Things needn't be so bloody black-white, people!
McDouche 6 | 286
29 Oct 2013  #25
If she wants to live in England, she should improve her English. Enough said.

Polish people are notorious for not learning English well here in America.
Wlodzimierz 4 | 544
29 Oct 2013  #26
True enough, McDouche! Though why confine this complaint to the Poles??
McDouche 6 | 286
29 Oct 2013  #27
WTF?

I think he means that for Polish people, American accents are more clear than British accents. I've actually heard another Pole say this to me.
Wlodzimierz 4 | 544
29 Oct 2013  #28
Delphiandomine, most immigrants, as opposed to visitors or exchange students, may never get their new language up to speed. This isn't their purpose. They prefer to "communicate", period. Let the chips fall where they may!
OP dantun22 1 | 3
29 Oct 2013  #29
Thanks Lenka. I appreciate your advice.

And wulkan I am from Hull. So not as far North as Newcastle. There is an accent around here but I don't speak with such a strong accent as maybe the more uneducated locals.

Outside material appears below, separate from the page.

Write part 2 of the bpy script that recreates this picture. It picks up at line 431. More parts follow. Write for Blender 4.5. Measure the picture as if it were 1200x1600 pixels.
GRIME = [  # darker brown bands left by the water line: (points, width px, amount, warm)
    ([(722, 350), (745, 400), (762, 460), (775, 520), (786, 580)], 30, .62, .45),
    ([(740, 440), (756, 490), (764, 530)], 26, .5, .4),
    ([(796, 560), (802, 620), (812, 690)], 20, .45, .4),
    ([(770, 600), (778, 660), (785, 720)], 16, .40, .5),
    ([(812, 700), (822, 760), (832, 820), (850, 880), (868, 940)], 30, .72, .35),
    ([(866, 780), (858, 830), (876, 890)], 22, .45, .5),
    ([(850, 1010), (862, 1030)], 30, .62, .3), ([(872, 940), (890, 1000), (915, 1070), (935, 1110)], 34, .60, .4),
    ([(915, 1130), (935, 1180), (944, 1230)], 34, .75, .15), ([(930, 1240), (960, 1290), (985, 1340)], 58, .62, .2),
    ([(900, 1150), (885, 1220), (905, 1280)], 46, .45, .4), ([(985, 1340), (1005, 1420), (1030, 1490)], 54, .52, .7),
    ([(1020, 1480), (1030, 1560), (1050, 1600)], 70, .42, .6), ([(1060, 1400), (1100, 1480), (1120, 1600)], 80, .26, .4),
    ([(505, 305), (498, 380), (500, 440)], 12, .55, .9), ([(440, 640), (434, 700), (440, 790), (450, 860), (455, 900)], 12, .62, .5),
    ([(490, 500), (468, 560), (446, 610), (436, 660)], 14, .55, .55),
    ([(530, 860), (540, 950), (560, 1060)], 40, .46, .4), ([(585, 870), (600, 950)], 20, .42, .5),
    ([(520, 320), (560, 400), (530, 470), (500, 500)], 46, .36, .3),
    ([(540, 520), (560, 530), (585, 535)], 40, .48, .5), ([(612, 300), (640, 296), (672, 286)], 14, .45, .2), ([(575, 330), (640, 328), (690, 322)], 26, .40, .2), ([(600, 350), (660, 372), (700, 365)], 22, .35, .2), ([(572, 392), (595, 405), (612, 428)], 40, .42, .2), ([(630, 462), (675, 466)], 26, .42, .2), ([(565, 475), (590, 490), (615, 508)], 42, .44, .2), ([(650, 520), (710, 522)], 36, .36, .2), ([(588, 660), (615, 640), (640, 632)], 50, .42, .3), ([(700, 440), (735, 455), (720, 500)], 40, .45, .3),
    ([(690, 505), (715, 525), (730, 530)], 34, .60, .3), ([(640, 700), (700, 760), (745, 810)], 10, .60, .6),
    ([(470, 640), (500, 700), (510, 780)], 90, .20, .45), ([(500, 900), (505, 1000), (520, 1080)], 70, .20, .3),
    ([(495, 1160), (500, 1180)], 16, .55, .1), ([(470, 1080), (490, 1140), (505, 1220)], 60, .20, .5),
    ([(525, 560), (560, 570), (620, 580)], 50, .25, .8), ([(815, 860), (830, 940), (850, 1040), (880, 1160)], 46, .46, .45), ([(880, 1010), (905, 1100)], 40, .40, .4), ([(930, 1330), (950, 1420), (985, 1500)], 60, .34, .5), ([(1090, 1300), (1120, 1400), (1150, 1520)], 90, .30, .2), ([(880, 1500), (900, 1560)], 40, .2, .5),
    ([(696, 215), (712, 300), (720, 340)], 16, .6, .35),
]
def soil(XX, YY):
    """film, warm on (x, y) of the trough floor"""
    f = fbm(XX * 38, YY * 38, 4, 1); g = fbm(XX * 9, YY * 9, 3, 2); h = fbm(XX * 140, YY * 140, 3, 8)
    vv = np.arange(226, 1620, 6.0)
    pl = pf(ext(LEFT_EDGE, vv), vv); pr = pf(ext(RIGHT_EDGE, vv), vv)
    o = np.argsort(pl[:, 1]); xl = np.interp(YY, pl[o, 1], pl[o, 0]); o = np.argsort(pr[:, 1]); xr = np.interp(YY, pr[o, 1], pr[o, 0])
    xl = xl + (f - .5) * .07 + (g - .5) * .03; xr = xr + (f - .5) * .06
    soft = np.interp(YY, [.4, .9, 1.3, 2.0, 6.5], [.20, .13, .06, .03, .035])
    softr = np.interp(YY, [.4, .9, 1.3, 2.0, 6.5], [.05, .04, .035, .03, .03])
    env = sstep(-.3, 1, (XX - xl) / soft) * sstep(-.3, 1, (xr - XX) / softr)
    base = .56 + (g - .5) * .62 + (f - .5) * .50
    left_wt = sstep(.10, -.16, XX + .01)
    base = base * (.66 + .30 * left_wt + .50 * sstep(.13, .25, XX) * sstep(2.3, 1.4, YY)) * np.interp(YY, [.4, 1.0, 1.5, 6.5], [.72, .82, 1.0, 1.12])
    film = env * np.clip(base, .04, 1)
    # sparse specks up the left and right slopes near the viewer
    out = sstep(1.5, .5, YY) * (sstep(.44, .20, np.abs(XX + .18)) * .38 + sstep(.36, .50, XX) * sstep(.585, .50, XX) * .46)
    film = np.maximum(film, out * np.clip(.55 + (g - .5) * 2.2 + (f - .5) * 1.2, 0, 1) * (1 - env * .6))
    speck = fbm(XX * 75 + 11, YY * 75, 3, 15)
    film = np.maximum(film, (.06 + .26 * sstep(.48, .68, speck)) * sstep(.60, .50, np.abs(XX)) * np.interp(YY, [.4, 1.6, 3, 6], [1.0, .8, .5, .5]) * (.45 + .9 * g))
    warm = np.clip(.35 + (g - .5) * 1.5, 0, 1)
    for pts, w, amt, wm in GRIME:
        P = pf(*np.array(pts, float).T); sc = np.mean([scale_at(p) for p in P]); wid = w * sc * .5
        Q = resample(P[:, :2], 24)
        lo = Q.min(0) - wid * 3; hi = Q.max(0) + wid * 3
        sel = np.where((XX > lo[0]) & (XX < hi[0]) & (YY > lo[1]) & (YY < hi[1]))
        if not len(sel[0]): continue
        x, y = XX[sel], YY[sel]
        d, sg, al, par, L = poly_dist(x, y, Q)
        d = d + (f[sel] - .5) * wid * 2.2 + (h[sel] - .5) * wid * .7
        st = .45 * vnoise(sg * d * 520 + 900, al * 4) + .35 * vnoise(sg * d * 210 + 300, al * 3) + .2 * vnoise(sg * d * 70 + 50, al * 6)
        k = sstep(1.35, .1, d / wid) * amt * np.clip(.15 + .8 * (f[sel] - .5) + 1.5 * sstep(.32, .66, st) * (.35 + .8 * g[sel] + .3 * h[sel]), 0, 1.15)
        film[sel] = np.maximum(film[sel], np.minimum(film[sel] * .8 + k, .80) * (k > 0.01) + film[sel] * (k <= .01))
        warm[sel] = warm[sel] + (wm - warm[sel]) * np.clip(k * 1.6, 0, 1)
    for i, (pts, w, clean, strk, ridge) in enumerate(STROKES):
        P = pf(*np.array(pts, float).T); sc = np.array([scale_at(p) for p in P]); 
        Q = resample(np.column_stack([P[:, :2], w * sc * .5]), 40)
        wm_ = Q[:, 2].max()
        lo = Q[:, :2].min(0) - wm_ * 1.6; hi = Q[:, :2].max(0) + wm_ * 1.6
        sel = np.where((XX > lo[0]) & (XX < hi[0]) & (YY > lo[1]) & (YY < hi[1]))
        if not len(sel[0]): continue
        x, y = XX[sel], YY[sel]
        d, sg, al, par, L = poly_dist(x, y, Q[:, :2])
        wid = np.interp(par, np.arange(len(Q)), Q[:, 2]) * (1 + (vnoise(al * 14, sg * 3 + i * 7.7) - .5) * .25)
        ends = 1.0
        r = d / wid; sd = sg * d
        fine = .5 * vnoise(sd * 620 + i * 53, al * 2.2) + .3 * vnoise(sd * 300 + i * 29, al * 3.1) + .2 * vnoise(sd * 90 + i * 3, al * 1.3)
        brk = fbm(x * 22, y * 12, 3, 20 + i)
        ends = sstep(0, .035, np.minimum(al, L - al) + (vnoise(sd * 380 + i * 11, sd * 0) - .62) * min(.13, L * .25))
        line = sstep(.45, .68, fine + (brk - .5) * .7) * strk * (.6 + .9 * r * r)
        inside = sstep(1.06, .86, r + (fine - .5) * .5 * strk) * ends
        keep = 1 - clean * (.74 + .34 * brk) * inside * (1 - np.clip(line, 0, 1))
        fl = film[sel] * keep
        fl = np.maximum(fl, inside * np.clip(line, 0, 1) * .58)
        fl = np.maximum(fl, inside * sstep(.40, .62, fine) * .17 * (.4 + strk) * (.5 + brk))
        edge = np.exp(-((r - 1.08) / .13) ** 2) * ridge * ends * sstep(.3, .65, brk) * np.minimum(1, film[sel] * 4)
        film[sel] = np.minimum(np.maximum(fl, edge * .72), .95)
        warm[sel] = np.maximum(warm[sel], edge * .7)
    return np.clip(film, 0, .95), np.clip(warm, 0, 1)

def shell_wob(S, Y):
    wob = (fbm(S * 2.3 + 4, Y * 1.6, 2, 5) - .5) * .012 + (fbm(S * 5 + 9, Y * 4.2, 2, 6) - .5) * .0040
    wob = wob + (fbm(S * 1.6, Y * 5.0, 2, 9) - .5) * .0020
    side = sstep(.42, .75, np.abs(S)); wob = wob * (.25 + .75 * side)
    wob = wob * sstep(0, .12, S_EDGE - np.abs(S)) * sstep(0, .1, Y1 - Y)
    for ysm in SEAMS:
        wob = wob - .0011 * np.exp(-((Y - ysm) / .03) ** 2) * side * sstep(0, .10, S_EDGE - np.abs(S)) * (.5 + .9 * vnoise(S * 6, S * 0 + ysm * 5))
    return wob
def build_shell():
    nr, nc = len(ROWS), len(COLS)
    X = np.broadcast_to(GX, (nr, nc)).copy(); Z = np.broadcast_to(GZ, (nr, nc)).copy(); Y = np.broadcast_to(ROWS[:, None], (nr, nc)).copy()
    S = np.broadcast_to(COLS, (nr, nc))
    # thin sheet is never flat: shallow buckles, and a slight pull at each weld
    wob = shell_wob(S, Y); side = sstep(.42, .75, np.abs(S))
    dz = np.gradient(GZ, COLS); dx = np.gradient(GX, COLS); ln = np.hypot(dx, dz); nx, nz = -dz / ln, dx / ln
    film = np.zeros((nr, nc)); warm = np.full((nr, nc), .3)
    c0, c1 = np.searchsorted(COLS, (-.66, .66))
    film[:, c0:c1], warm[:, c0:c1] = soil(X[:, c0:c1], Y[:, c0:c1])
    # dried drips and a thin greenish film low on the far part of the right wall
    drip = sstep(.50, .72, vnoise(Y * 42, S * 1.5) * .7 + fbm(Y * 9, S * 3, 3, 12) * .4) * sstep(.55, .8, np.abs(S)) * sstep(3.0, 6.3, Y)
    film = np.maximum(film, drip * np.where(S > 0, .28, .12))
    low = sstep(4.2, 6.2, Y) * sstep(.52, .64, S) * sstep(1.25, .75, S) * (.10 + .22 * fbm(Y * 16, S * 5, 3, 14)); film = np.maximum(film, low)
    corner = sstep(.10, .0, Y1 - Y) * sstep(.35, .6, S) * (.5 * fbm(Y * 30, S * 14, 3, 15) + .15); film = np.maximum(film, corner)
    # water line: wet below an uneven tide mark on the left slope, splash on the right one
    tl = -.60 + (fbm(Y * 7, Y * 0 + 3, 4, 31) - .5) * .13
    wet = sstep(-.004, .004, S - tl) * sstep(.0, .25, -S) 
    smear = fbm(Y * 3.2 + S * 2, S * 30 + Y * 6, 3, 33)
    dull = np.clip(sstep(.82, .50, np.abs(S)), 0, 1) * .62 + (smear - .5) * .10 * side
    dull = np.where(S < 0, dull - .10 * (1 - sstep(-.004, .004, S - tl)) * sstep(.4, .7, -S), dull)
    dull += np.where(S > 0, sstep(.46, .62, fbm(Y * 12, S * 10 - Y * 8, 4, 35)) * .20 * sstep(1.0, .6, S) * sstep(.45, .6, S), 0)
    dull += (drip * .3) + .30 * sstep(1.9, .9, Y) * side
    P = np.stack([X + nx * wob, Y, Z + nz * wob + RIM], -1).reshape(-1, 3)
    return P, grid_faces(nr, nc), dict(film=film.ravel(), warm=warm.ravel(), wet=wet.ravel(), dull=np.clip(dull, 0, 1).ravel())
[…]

I do ask her to read road signs when we are in the car and so on. But that's just reading words isn't it, not actually understanding the language. Like when she sings along to the radio in english it's more an imitation of the singers voice than actually understanding the words.

I have been looking into night classes for her. And we've decided when she has completed the classes she will start to help me learn polish.
Lenka 3 | 1,551
29 Oct 2013  #30
Reading but not understanding is ok for now. Let's do it that way- when we are born we do not comprehend any language yet we learn it by listening and so on. Just remember- let her ask for directions, buy stuff and things like that. Even if she's going to have some problems it will bebefit her. Classes are a must

When I started learning Russian after a month of classes I decided I don't improve enough so I watched some stupid soap opera (they are the best for easy language :) ). Even though I understood only singular words I kept doing it- after 3 months I was the best in my class in vocabulary and comprehension. Classes were giving me the basic skills and the series developed it.